**Dataset excerpt**

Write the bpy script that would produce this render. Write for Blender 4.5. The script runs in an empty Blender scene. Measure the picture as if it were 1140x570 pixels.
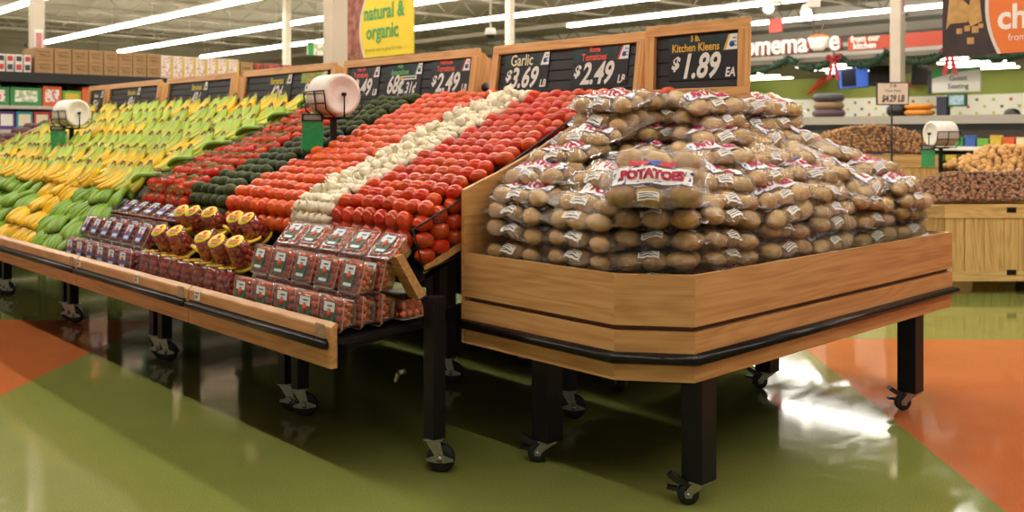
import bpy, bmesh, math, random
import numpy as np
from mathutils import Vector, Matrix, Euler
random.seed(11)
R = random.Random(7)
scene = bpy.context.scene
COL = scene.collection
PI = math.pi
rad = math.radians

# ------------------------------------------------------------------ helpers
def lin(h):
    h = h.lstrip('#')
    out = []
    for i in (0, 2, 4):
        c = int(h[i:i+2], 16) / 255
        out.append(c / 12.92 if c <= .04045 else ((c + .055) / 1.055) ** 2.4)
    return (*out, 1)

class MB:
    """collects geometry for one mesh"""
    def __init__(s): s.v = []; s.f = []; s.m = []; s.sm = []
    def add(s, vs, fs, mi=0, smooth=False):
        b = len(s.v); s.v.extend(tuple(p) for p in vs)
        for f in fs:
            s.f.append(tuple(b + i for i in f)); s.m.append(mi); s.sm.append(smooth)
    def box(s, x0, x1, y0, y1, z0, z1, mi=0, M=None, bev=0):
        if bev:
            bm = bmesh.new(); bmesh.ops.create_cube(bm, size=1)
            for v in bm.verts:
                v.co = Vector(((x0+x1)/2+v.co.x*(x1-x0), (y0+y1)/2+v.co.y*(y1-y0), (z0+z1)/2+v.co.z*(z1-z0)))
            bmesh.ops.bevel(bm, geom=bm.edges[:], offset=bev, segments=2, affect='EDGES', profile=.7)
            bm.verts.index_update()
            vs = [v.co.copy() for v in bm.verts]; fs = [[v.index for v in f.verts] for f in bm.faces]; bm.free()
        else:
            vs = [Vector(p) for p in ((x0,y0,z0),(x1,y0,z0),(x1,y1,z0),(x0,y1,z0),(x0,y0,z1),(x1,y0,z1),(x1,y1,z1),(x0,y1,z1))]
            fs = [(0,3,2,1),(4,5,6,7),(0,1,5,4),(1,2,6,5),(2,3,7,6),(3,0,4,7)]
        if M is not None: vs = [M @ v for v in vs]
        s.add(vs, fs, mi); return s
    def prism(s, poly, axis, a0, a1, mi=0, M=None):
        """polygon in the plane normal to axis, extruded from a0 to a1"""
        n = len(poly); vs = []
        for a in (a0, a1):
            for (p, q) in poly:
                vs.append(Vector({'x': (a, p, q), 'y': (p, a, q), 'z': (p, q, a)}[axis]))
        fs = [tuple(range(n))[::-1], tuple(range(n, 2*n))] + [(i, (i+1) % n, n+(i+1) % n, n+i) for i in range(n)]
        if M is not None: vs = [M @ v for v in vs]
        s.add(vs, fs, mi); return s
    def tube(s, pts, r, n=8, mi=0, caps=True, closed=False, smooth=True):
        pts = [Vector(p) for p in pts]; N = len(pts)
        rs = r if isinstance(r, (list, tuple)) else [r]*N
        vs = []; up = Vector((0, 0, 1)); prev = None
        for i, p in enumerate(pts):
            if closed: t = (pts[(i+1) % N]-pts[i-1])
            else: t = pts[min(i+1, N-1)]-pts[max(i-1, 0)]
            t.normalize()
            if prev is None:
                a = t.cross(up)
                if a.length < 1e-3: a = t.cross(Vector((0, 1, 0)))
            else: a = prev - t*prev.dot(t)
            a.normalize(); prev = a; b = t.cross(a)
            for k in range(n):
                w = 2*PI*k/n
                vs.append(p+(a*math.cos(w)+b*math.sin(w))*rs[i])
        fs = []
        for i in range(N if closed else N-1):
            j = (i+1) % N
            for k in range(n):
                fs.append((i*n+k, i*n+(k+1) % n, j*n+(k+1) % n, j*n+k))
        if caps and not closed:
            fs.append(tuple(range(n))[::-1]); fs.append(tuple(range((N-1)*n, N*n)))
        s.add(vs, fs, mi, smooth); return s
    def lathe(s, prof, n=20, mi=0, M=None, smooth=True, cap=True):
        """profile of (radius, z), turned about z"""
        vs = []
        for (r, z) in prof:
            for k in range(n):
                w = 2*PI*k/n; vs.append(Vector((r*math.cos(w), r*math.sin(w), z)))
        fs = []
        for i in range(len(prof)-1):
            for k in range(n):
                fs.append((i*n+k, i*n+(k+1) % n, (i+1)*n+(k+1) % n, (i+1)*n+k))
        if cap: fs.append(tuple(range(n))[::-1]); fs.append(tuple(range((len(prof)-1)*n, len(prof)*n)))
        if M is not None: vs = [M @ v for v in vs]
        s.add(vs, fs, mi, smooth); return s
    def ball(s, c, r, nu=14, nv=9, mi=0, fn=None, M=None):
        c = Vector(c); r = (r, r, r) if not isinstance(r, (tuple, list)) else r
        vs = []
        def pt(th, ph):
            d = Vector((math.sin(th)*math.cos(ph), math.sin(th)*math.sin(ph), math.cos(th)))
            k = fn(d) if fn else 1
            q = Vector((d.x*r[0], d.y*r[1], d.z*r[2]))*k
            if M is not None: q = M @ q
            return c+q
        vs.append(pt(0, 0))
        for j in range(1, nv):
            for i in range(nu): vs.append(pt(PI*j/nv, 2*PI*i/nu))
        vs.append(pt(PI, 0))
        fs = []
        for i in range(nu): fs.append((0, 1+i, 1+(i+1) % nu))
        for j in range(nv-2):
            for i in range(nu):
                a = 1+j*nu; b = a+nu
                fs.append((a+i, b+i, b+(i+1) % nu, a+(i+1) % nu))
        L = len(vs)-1; a = 1+(nv-2)*nu
        for i in range(nu): fs.append((a+i, L, a+(i+1) % nu))
        s.add(vs, fs, mi, True); return s
    def mesh(s, name, *mats):
        me = bpy.data.meshes.new(name)
        me.from_pydata(s.v, [], s.f)
        for m in mats: me.materials.append(m)
        me.polygons.foreach_set('material_index', s.m)
        me.polygons.foreach_set('use_smooth', s.sm)
        me.update(); return me

def part(name, me, parent=None, loc=(0, 0, 0), rot=None, scale=None, label=None):
    o = bpy.data.objects.new(name, me); COL.objects.link(o)
    o.location = loc
    if rot is not None: o.rotation_euler = rot
    if scale is not None: o.scale = scale if isinstance(scale, (tuple, list)) else (scale,)*3
    if parent is not None: o.parent = parent
    if label: o['label'] = label
    return o

import re as _re
def _chk(l):
    n = len(_re.findall(r"[A-Za-z0-9$.']+", l))
    if n > 16: print('LONG', n, l)

def thing(name, label, cat, loc=(0, 0, 0), rot=None, group=None, me=None, scale=None, kind=None):
    o = part(name, me, None, loc, rot, scale)
    _chk(label); o['label'] = label; o['category'] = cat
    if group: o['group'] = group
    if kind: o['kind'] = kind
    return o

def struct(name, me, loc=(0, 0, 0), rot=None):
    o = part(name, me, None, loc, rot); o['kind'] = 'structure'; return o

def dup_tree(o, loc, rot, label, scale=None):
    """a copy of a thing with copies of its parts and their sub-parts"""
    c = o.copy(); COL.objects.link(c); c.location = loc; c.rotation_euler = rot
    if scale: c.scale = (scale,)*3
    _chk(label); c['label'] = label
    for ch in o.children:
        d = ch.copy(); COL.objects.link(d); d.parent = c
        for g in ch.children:
            e = g.copy(); COL.objects.link(e); e.parent = d
    return c

ORD = 'first second third fourth fifth sixth seventh eighth ninth tenth eleventh twelfth thirteenth fourteenth fifteenth sixteenth seventeenth eighteenth nineteenth twentieth'.split()
TENS = {20: 'twenty', 30: 'thirty', 40: 'forty', 50: 'fifty'}
def nth(i):
    """0 -> first"""
    n = i+1
    if n <= 20: return ORD[n-1]
    t, u = n//10*10, n % 10
    return (TENS[t][:-1]+'ieth') if u == 0 else TENS[t]+'-'+ORD[u-1]

# ------------------------------------------------------------------ materials
def mat(name, col, rough=.5, metal=0, spec=.5, var=0, noise=0, nscale=20, col2=None, bump=0, bscale=60, coat=0, emit=0, subs=0, sheen=0):
    m = bpy.data.materials.new(name); m.use_nodes = True
    nt = m.node_tree; N = nt.nodes; L = nt.links; b = N['Principled BSDF']
    c = lin(col) if isinstance(col, str) else (*col[:3], 1)
    b.inputs['Roughness'].default_value = rough; b.inputs['Metallic'].default_value = metal
    b.inputs['Specular IOR Level'].default_value = spec; b.inputs['Coat Weight'].default_value = coat
    b.inputs['Coat Roughness'].default_value = .08
    b.inputs['Base Color'].default_value = c
    m.diffuse_color = c
    tc = N.new('ShaderNodeTexCoord')
    out = None
    if noise or col2:
        nz = N.new('ShaderNodeTexNoise'); nz.inputs['Scale'].default_value = nscale; nz.inputs['Detail'].default_value = 4
        L.new(tc.outputs['Object'], nz.inputs['Vector'])
        mx = N.new('ShaderNodeMix'); mx.data_type = 'RGBA'
        c2 = lin(col2) if col2 else tuple(x*(1-noise) for x in c[:3])+(1,)
        mx.inputs['A'].default_value = c; mx.inputs['B'].default_value = c2
        rp = N.new('ShaderNodeMapRange'); rp.inputs['From Min'].default_value = .38; rp.inputs['From Max'].default_value = .62
        L.new(nz.outputs['Fac'], rp.inputs['Value']); L.new(rp.outputs['Result'], mx.inputs['Factor'])
        out = mx.outputs['Result']; L.new(out, b.inputs['Base Color'])
    if var:
        oi = N.new('ShaderNodeObjectInfo'); hs = N.new('ShaderNodeHueSaturation')
        mr = N.new('ShaderNodeMapRange'); mr.inputs['To Min'].default_value = 1-var; mr.inputs['To Max'].default_value = 1+var
        L.new(oi.outputs['Random'], mr.inputs['Value']); L.new(mr.outputs['Result'], hs.inputs['Value'])
        mh = N.new('ShaderNodeMapRange'); mh.inputs['To Min'].default_value = .5+var*.01; mh.inputs['To Max'].default_value = .5+var*.09
        wn = N.new('ShaderNodeTexWhiteNoise'); wn.noise_dimensions = '1D'; L.new(oi.outputs['Random'], wn.inputs['W'])
        L.new(wn.outputs['Value'], mh.inputs['Value']); L.new(mh.outputs['Result'], hs.inputs['Hue'])
        if out: L.new(out, hs.inputs['Color'])
        else: hs.inputs['Color'].default_value = c
        L.new(hs.outputs['Color'], b.inputs['Base Color'])
    if bump:
        n2 = N.new('ShaderNodeTexNoise'); n2.inputs['Scale'].default_value = bscale; n2.inputs['Detail'].default_value = 3
        L.new(tc.outputs['Object'], n2.inputs['Vector'])
        bp = N.new('ShaderNodeBump'); bp.inputs['Strength'].default_value = bump; bp.inputs['Distance'].default_value = .01
        L.new(n2.outputs['Fac'], bp.inputs['Height']); L.new(bp.outputs['Normal'], b.inputs['Normal'])
    if emit:
        b.inputs['Emission Color'].default_value = c; b.inputs['Emission Strength'].default_value = emit
    if subs:
        b.inputs['Subsurface Weight'].default_value = subs; b.inputs['Subsurface Radius'].default_value = (.02, .01, .005)
    return m

def wood_mat(name, c1, c2, c3, rough=.38, axis=0, scale=1.0):
    m = bpy.data.materials.new(name); m.use_nodes = True
    nt = m.node_tree; N = nt.nodes; L = nt.links; b = N['Principled BSDF']
    tc = N.new('ShaderNodeTexCoord'); oi = N.new('ShaderNodeObjectInfo')
    mp = N.new('ShaderNodeMapping')
    s = [42*scale]*3; s[axis] = 1.6*scale
    mp.inputs['Scale'].default_value = s
    ad = N.new('ShaderNodeVectorMath'); ad.operation = 'ADD'
    sc = N.new('ShaderNodeVectorMath'); sc.operation = 'SCALE'; sc.inputs['Scale'].default_value = 37
    cb = N.new('ShaderNodeCombineXYZ')
    for k in range(3): L.new(oi.outputs['Random'], cb.inputs[k])
    L.new(cb.outputs[0], sc.inputs[0]); L.new(tc.outputs['Object'], ad.inputs[0]); L.new(sc.outputs[0], ad.inputs[1])
    L.new(ad.outputs[0], mp.inputs['Vector'])
    n1 = N.new('ShaderNodeTexNoise'); n1.inputs['Scale'].default_value = 1; n1.inputs['Detail'].default_value = 6; n1.inputs['Distortion'].default_value = .7
    L.new(mp.outputs[0], n1.inputs['Vector'])
    mp2 = N.new('ShaderNodeMapping'); s2 = [7*scale]*3; s2[axis] = .9*scale; mp2.inputs['Scale'].default_value = s2
    L.new(ad.outputs[0], mp2.inputs['Vector'])
    wv = N.new('ShaderNodeTexNoise'); wv.inputs['Scale'].default_value = .8; wv.inputs['Detail'].default_value = 1
    L.new(mp2.outputs[0], wv.inputs['Vector'])
    mu = N.new('ShaderNodeMath'); mu.operation = 'MULTIPLY'; mu.inputs[1].default_value = 70
    L.new(wv.outputs['Fac'], mu.inputs[0])
    sn = N.new('ShaderNodeMath'); sn.operation = 'SINE'; L.new(mu.outputs[0], sn.inputs[0])
    m2 = N.new('ShaderNodeMath'); m2.operation = 'MULTIPLY_ADD'; m2.inputs[1].default_value = .07; L.new(sn.outputs[0], m2.inputs[0]); L.new(n1.outputs['Fac'], m2.inputs[2])
    rp = N.new('ShaderNodeValToRGB'); rp.color_ramp.elements[0].position = .33; rp.color_ramp.elements[1].position = .68
    rp.color_ramp.elements[0].color = lin(c3); rp.color_ramp.elements[1].color = lin(c1)
    e = rp.color_ramp.elements.new(.5); e.color = lin(c2)
    L.new(m2.outputs[0], rp.inputs['Fac'])
    L.new(rp.outputs['Color'], b.inputs['Base Color'])
    b.inputs['Roughness'].default_value = rough; b.inputs['Coat Weight'].default_value = .15; b.inputs['Coat Roughness'].default_value = .25
    return m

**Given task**
Please take the lines from the beginning of the data above through the line holding "return (*out, 1)" and transcribe them exactly, without any pictures.

**Exercise answer**
Write the bpy script that would produce this render. Write for Blender 4.5. The script runs in an empty Blender scene. Measure the picture as if it were 1140x570 pixels.
import bpy, bmesh, math, random
import numpy as np
from mathutils import Vector, Matrix, Euler
random.seed(11)
R = random.Random(7)
scene = bpy.context.scene
COL = scene.collection
PI = math.pi
rad = math.radians

# ------------------------------------------------------------------ helpers
def lin(h):
    h = h.lstrip('#')
    out = []
    for i in (0, 2, 4):
        c = int(h[i:i+2], 16) / 255
        out.append(c / 12.92 if c <= .04045 else ((c + .055) / 1.055) ** 2.4)
    return (*out, 1)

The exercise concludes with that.